Discontinuity. Image: Alan Joyce, via Flickr.
The most important property of functions between spaces is continuity. Continuity is intuitively obvious for spaces like the number line (with the usual topology): a function is continuous if you can draw its graph without picking up your pencil. There are no big jumps anywhere.
The intuitive definition of continuity requires us to be able to measure the distance between points, but sometimes mathematicians want to be able to define continuity for functions between spaces that don’t necessarily have a built-in distance function. The topological definition of continuity only requires open sets. A function is continuous if the preimage of every open set is open. The preimage of a set is just the collection of points that are mapped to that set under the function. For example, if the function is f(x)=x2, the preimage of 1 is the union of the points 1 and -1.
To see the importance of open sets to continuity, let’s go back to the number line. The standard topology with open intervals as the open sets is just the beginning.
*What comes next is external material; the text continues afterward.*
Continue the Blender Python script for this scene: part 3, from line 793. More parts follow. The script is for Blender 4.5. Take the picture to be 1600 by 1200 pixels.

With that topology, continuous functions are exactly what we expect: no big jumps. The easiest alternative topology is the indiscrete topology. In that one, we decide that the only open sets are the entire line and the empty set. After all, we're busy people, and we've got other important things to do. Now let’s think about a function from the number line to itself with the indiscrete topology. No matter what the function is, we only care about the preimage of the entire line because that's the only nontrivial open set. If the function is defined on the entire line, then the preimage of the line is the entire line, an open set. Therefore any function is continuous if the target space has the indiscrete topology.
The discrete topology, on the other hand, goes small. In this one, every individual point is an open set. The rules of open sets then declare that every combination of points is an open set. Although this is in some way the opposite of the indiscrete topology, it also has the effect of drastically simplifying the process of figuring out whether a function is continuous. If you have a function from the number line with the discrete topology, it doesn’t matter what the function or even target space is. The function will be continuous because there are no non-open sets in the discrete topology.
When students first encounter beginning topology, they are sometimes disoriented by the power they wield. Mathematical spaces don't always come equipped with their open sets, so we get to define them by fiat. Of course, some open sets are more useful than others, but in the end, we are masters of our topological destinies.